Big Opportunities for CDFIs, MDIs to Make Green Loans as Result of Inflation Reduction Act, Says Inclusiv

NEW YORK– The just-passed Inflation Reduction Act offers some big opportunities for community development credit unions (CDCUs) and minority depository institutions (MDIs), according to Inclusiv.

Cathie Mahon

Inclusiv said components inside the 730-page, $430-billion bill will allow CDFIs and MDIs to “expand their green lending and ensure the benefits of a greening economy are felt by all,” according to Inclusiv.

“This is a historic opportunity for community development credit unions to access flexible capital to support households in reducing energy cost burdens and preparing for climate events,” said Inclusiv CEO Cathie Mahon. “The Inflation Reduction Act will enable community lenders to create and scale programs to help their members purchase energy efficient appliances, invest in heating\cooling systems, and access solar either directly on their homes or through community solar projects. It also provides opportunities to invest in and support green businesses creating jobs and opportunity in the greening economy.”

Inclusiv described the Inflation Reduction Act’s $27 billion investment in green lending through the Greenhouse Gas Reduction Fund as a “crucial step forward to address the climate crisis,” and added, “This Fund has the potential to support deeply needed projects that will reduce energy cost burden, increase climate resiliency, and expand energy efficiency and renewable energy efforts.
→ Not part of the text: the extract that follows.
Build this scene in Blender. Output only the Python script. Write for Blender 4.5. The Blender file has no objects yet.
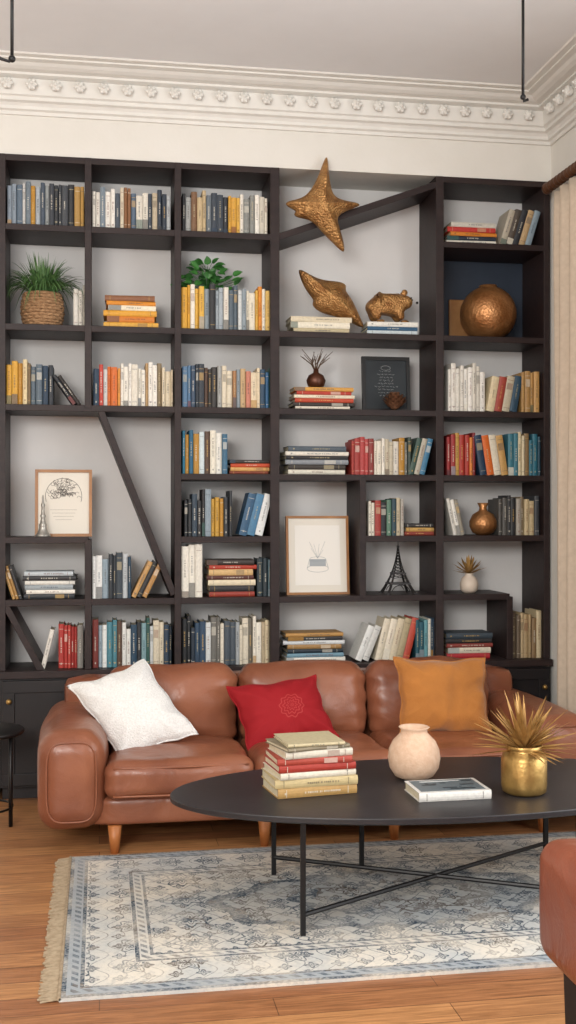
import bpy, bmesh, math, random
from mathutils import Vector, Matrix, noise
random.seed(7)
sc = bpy.context.scene
col = sc.collection
try:
    sc.view_settings.view_transform = 'Standard'
    sc.view_settings.look = 'None'
except Exception: pass

# ---------------------------------------------------------------- survey
# metres; shelf front plane is Y=0, camera stands at (0,-5.37,1.35), yawed 9.6 deg
TH = math.radians(9.6); F = 1115.0; D0 = 5.37; CH = 1.35
def sx(px, Y=0.0):
    return (Y + D0) * math.tan(TH + math.atan((px - 288) / F))
def ppm(px, Y=0.0):
    u = (px - 288) / F
    return F * (math.cos(TH) - u * math.sin(TH)) / (Y + D0)
def sz(px, py, Y=0.0):
    return CH - (py - 512) / ppm(px, Y)

def lin(c):
    if isinstance(c, str):
        c = c.lstrip('#'); c = [int(c[i:i+2], 16) / 255 for i in (0, 2, 4)]
    return tuple((x / 12.92 if x <= .04045 else ((x + .055) / 1.055) ** 2.4) for x in c) + (1.0,)

# ---------------------------------------------------------------- materials
def newmat(name):
    m = bpy.data.materials.new(name); m.use_nodes = True
    nt = m.node_tree; b = nt.nodes['Principled BSDF']
    return m, nt, b
def mat(name, c, rough=.5, metal=0., c2=None, ns=6., bump=0., bs=40., stretch=(1, 1, 1), spec=None, sheen=0, coat=0, vor=False):
    m, nt, b = newmat(name)
    b.inputs['Roughness'].default_value = rough
    b.inputs['Metallic'].default_value = metal
    if spec is not None: b.inputs['Specular IOR Level'].default_value = spec
    if sheen: b.inputs['Sheen Weight'].default_value = sheen
    if coat: b.inputs['Coat Weight'].default_value = coat
    tc = nt.nodes.new('ShaderNodeTexCoord'); mp = nt.nodes.new('ShaderNodeMapping')
    nt.links.new(tc.outputs['Object'], mp.inputs['Vector'])
    mp.inputs['Scale'].default_value = stretch
    b.inputs['Base Color'].default_value = lin(c)
    n = nt.nodes.new('ShaderNodeTexNoise'); n.inputs['Scale'].default_value = ns
    n.inputs['Detail'].default_value = 5
    nt.links.new(mp.outputs[0], n.inputs['Vector'])
    r = nt.nodes.new('ShaderNodeValToRGB')
    r.color_ramp.elements[0].position = .3; r.color_ramp.elements[1].position = .7
    r.color_ramp.elements[0].color = lin(c)
    r.color_ramp.elements[1].color = lin(c2 if c2 else c)
    nt.links.new(n.outputs['Fac'], r.inputs[0]); nt.links.new(r.outputs[0], b.inputs['Base Color'])
    if bump:
        bn = nt.nodes.new('ShaderNodeBump'); bn.inputs['Strength'].default_value = bump
        bn.inputs['Distance'].default_value = .01
        if vor:
            t = nt.nodes.new('ShaderNodeTexVoronoi'); t.inputs['Scale'].default_value = bs; o = t.outputs['Distance']
        else:
            t = nt.nodes.new('ShaderNodeTexNoise'); t.inputs['Scale'].default_value = bs; t.inputs['Detail'].default_value = 4; o = t.outputs['Fac']
        nt.links.new(mp.outputs[0], t.inputs['Vector']); nt.links.new(o, bn.inputs['Height'])
        nt.links.new(bn.outputs[0], b.inputs['Normal'])
    return m

M_wall = mat('plaster_wall', '#d5d2ca', .9, c2='#d9d6cf', bump=.05, bs=60)
M_niche = mat('plaster_niche', '#d3d1cf', .9, c2='#d8d6d4', bump=.05, bs=60)
M_ceil = mat('ceiling_paint', '#e2e3e4', .95, c2='#e5e6e7')
M_trim = mat('trim_paint', '#dcdad4', .7, c2='#d6d4ce', ns=15)
M_shelf = mat('dark_wood', '#221819', .5, c2='#2e2220', ns=5, stretch=(1, 6, 6), bump=.1, bs=30, spec=.3)
M_cab = mat('cabinet_paint', '#1b1819', .45, c2='#201c1d', spec=.35)
M_blue = mat('navy_panel', '#1d2634', .6, c2='#25303f')
M_black = mat('black_metal', '#141314', .45, .2)
M_tabletop = mat('table_black', '#1f1e21', .42, c2='#252428', ns=8, bump=.04, bs=80, spec=.5)
M_brass = mat('aged_brass', '#cfaa68', .36, .8, c2='#90703d', ns=14, bump=.18, bs=60)
M_gold = mat('hammered_gold', '#c0935c', .4, .65, c2='#85592f', ns=22, bump=.55, bs=110, vor=True)
M_copper = mat('hammered_copper', '#bd8858', .38, .65, c2='#8c5a30', ns=9, bump=.22, bs=80, vor=True)
M_goldleaf = mat('gold_leaf', '#caa162', .5, .4, c2='#8a6532', ns=14)
M_oak = mat('leg_wood', '#b9733f', .45, c2='#a06232', ns=8, stretch=(8, 8, 1))
M_fr_oak = mat('frame_oak', '#a2703d', .45, c2='#895a30', ns=12)
M_paper = mat('paper', '#dad4c8', .9)
M_mat2 = mat('mount_board', '#e4e0d8', .9)
M_ink = mat('ink', '#625e5a', .9)
M_chalkb = mat('chalkboard', '#262b2f', .8, c2='#30363a')
M_chalk = mat('chalk', '#a9adae', .9)
M_cer = mat('beige_ceramic', '#d6b99f', .8, c2='#caa78c', ns=50, bump=.22, bs=140)
M_white_cer = mat('white_ceramic', '#d0c1b0', .5)
M_bronze = mat('dark_bronze', '#6b4230', .38, .5, c2='#4a2c1e')
M_twig = mat('twig', '#5a4634', .8)
M_curtain = mat('linen_curtain', '#cdbca8', .95, c2='#c2b19d', ns=40, bump=.15, bs=300)
M_rodw = mat('rod_wood', '#5d3a22', .45, c2='#472a18')
M_green = mat('leaf_green', '#47853b', .45, c2='#2a5a28', ns=20)
M_grass = mat('grass_green', '#5a7d45', .55, c2='#38592f', ns=30)
M_soil = mat('soil', '#3a2a20', 1)
M_pillow_w = mat('white_weave', '#ebeae7', .95, c2='#dad9d6', ns=130, bump=.7, bs=170)
M_pillow_y = mat('ochre_fabric', '#b5732f', .85, c2='#a06426', ns=7, bump=.3, bs=150, sheen=.25)
M_darkleg = mat('dark_leg', '#1c1614', .4)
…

Inclusiv looks forward to working with the many organizations and allies who worked to make this Fund a reality to ensure that capital will be channeled to organizations on the ground that are best positioned to meet local needs.”

‘Critical Investments’

Inclusiv added it believes it is “critical that these investments not only reach, but prioritize people and communities most affected by the climate crisis, which are often the same people and communities who have been shut out of the mainstream financial system by redlining and other discriminatory practices. CDCUs, MDIs and CDFIs, which specialize in serving the people and communities mainstream financial institutions fail to serve, should play a leading role in ensuring this historic investment in climate finance is deployed successfully.”
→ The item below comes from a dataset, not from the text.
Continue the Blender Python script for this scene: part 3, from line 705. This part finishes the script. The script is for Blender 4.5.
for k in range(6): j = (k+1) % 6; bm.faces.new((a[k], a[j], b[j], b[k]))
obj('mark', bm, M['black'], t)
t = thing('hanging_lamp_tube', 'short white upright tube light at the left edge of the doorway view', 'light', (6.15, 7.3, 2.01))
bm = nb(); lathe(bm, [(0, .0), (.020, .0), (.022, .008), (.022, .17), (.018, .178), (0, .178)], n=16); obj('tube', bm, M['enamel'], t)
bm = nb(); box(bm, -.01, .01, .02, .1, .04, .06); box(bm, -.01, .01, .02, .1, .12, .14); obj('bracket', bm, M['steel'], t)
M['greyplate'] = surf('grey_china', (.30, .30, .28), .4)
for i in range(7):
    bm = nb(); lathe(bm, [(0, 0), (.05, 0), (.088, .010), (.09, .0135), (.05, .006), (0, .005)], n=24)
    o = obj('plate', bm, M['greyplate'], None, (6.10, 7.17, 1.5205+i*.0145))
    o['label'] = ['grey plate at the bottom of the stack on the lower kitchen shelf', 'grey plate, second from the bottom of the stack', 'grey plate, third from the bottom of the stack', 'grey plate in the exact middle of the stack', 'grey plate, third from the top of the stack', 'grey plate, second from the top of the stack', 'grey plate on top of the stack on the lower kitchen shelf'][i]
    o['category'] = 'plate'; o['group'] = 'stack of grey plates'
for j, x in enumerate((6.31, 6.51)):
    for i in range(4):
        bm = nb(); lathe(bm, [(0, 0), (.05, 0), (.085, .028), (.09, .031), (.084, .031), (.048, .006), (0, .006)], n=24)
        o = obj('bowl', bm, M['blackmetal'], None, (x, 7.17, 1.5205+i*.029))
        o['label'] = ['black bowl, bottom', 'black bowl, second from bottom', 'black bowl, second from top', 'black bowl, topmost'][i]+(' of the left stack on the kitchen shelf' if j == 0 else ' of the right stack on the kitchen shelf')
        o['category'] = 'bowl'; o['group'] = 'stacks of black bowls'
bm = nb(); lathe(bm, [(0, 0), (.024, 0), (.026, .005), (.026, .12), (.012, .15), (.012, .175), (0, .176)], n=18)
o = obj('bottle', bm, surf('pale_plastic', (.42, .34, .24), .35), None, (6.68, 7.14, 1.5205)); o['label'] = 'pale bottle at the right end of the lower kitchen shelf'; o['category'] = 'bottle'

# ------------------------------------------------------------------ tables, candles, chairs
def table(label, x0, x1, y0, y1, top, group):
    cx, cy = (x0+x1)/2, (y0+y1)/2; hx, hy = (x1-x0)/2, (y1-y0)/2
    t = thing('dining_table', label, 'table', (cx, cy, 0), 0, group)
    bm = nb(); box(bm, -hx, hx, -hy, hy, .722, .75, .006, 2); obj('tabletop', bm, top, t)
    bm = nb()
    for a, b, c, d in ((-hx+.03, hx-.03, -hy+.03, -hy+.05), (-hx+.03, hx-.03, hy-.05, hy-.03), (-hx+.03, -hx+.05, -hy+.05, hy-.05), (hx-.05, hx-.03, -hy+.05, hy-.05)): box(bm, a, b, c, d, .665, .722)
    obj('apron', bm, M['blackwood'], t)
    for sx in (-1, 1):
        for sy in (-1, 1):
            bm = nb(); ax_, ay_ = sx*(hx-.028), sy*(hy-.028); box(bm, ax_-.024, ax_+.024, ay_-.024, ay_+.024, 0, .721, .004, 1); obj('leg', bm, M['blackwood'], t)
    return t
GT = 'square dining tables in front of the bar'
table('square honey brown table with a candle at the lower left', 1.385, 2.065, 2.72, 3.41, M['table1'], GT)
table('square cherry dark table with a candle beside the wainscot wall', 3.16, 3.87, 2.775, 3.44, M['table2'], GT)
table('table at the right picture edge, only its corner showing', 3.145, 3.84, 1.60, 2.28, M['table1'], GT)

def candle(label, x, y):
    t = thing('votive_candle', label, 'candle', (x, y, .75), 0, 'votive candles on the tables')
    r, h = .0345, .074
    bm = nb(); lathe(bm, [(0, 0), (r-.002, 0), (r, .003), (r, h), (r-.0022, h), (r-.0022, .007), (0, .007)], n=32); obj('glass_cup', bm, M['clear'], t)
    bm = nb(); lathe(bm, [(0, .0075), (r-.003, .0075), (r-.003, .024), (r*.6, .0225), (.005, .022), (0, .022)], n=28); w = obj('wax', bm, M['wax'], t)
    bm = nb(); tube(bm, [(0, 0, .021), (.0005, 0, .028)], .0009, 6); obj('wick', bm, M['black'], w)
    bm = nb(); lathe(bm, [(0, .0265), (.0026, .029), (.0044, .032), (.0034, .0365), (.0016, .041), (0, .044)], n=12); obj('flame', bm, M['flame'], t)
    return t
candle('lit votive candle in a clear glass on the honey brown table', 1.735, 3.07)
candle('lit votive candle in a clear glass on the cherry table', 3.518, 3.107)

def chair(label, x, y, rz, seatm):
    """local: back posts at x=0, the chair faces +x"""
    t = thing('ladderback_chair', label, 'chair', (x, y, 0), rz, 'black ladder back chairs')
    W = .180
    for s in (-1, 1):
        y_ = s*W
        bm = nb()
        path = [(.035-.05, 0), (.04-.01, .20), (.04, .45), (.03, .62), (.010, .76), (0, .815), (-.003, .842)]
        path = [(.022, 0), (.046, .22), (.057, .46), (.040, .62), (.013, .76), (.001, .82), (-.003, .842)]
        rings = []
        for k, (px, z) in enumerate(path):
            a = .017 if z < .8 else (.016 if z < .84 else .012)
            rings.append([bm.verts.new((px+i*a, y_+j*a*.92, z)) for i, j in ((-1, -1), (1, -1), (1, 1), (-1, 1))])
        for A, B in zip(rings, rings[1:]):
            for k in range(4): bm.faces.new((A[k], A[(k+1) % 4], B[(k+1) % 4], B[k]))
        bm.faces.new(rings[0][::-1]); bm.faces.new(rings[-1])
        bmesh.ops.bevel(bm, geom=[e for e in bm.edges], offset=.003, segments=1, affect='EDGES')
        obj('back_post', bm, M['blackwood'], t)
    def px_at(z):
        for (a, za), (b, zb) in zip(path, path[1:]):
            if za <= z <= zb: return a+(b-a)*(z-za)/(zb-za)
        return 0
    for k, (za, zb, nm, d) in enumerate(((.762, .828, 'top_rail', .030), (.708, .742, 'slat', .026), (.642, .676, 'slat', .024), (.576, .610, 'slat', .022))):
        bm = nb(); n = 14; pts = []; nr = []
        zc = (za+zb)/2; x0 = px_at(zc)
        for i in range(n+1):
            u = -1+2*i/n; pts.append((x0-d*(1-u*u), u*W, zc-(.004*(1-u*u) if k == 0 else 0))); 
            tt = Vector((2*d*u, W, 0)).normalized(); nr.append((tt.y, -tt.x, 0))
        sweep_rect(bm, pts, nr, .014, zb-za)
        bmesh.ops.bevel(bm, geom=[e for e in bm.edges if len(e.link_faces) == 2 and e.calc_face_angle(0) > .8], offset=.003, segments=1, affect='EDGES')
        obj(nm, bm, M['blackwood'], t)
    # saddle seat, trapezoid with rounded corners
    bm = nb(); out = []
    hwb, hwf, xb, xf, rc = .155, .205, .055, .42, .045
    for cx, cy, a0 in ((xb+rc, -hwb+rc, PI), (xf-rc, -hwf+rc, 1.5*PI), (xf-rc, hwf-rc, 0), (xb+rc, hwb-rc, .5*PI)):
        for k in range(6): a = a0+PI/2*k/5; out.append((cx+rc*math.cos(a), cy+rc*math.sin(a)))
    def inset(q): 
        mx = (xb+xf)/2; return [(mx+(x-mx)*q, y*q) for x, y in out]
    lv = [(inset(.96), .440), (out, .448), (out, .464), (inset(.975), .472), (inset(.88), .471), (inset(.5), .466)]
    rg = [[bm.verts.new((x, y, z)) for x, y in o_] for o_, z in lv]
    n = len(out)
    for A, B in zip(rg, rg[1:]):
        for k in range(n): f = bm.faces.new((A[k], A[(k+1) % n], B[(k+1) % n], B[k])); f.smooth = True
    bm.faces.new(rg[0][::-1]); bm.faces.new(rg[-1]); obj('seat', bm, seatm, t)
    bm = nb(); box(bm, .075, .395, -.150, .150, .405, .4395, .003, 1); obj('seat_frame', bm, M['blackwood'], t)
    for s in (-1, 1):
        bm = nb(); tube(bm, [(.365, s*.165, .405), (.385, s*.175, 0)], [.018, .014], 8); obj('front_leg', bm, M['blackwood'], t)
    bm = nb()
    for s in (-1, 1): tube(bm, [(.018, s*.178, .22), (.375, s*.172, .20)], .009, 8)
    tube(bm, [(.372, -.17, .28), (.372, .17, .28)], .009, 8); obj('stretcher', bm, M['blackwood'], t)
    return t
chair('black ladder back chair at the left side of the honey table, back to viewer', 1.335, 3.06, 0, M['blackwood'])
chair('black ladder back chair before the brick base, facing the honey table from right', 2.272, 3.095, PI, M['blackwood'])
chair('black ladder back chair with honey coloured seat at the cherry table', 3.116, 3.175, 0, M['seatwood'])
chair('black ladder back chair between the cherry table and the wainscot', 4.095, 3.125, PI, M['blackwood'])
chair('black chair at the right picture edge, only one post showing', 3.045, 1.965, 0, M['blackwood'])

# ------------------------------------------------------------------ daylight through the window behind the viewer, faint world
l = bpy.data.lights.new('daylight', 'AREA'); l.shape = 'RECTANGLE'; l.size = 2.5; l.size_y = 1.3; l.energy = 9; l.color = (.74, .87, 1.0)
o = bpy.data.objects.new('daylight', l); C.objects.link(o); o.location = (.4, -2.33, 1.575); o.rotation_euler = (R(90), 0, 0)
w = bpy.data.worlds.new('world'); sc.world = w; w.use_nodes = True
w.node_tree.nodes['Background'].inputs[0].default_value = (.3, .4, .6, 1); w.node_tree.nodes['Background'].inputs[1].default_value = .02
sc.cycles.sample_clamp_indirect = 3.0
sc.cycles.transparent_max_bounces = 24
According to Inclusiv, its Center for Resiliency and Clean Energy trains community-based lenders across the country on green lending, building capacity and infrastructure to meet the energy efficiency, resiliency and other climate finance needs of communities hardest hit by climate change.

Inclusiv reported that more than 350 CDFI, credit union and MDI lenders already offer green lending products and have originated more than $2.68 billion in green loans in recent years.

‘Deep Impact’

“Many of the credit union lenders in this group offer dedicated green loan products for low- and moderate-income and BIPOC communities,” Inclusiv said. “In addition to their deep impact, these community-based lenders are typically able to leverage public investment more than tenfold, putting the potential scale of financing for clean energy and climate resiliency from the Greenhouse Gas Reduction Fund at more than $200 billion.”

Inclusiv said that one alumni of its Center for Resilience and Clean Energy, Cooperativa Jesús Obrero, is already part of the critical infrastructure of its community in Puerto Rico.

“In the event of a natural disaster, we are poised to step in and provide alternative power, access to water, and emergency financing to those who need it,” said Aurelio Arroyo, EVP with Cooperative Jesus Obrero. “The Greenhouse Gas Reduction Fund means we will be able to expand our support to LMI communities across Puerto Rico and accelerate life-saving solar projects throughout the island.”

Filling a ‘Gap’

“We have been serving the Tucson, Arizona community for decades and have adapted our products and services to reflect our members’ needs,” said Vern Babilon, CEO of Tucson Old Pueblo Credit Union. “A few years ago, we noticed a gap in the solar lending market and stepped in to provide affordable solar financing. Fast forward to today and we are the number one solar lender in the Tucson market. In 2022 alone, TOPCU originated over $25 million in new solar loans, providing 759 households with solar arrays. We have created a name for our credit union as a financial institution that cares about the climate, our members, and the local economy.”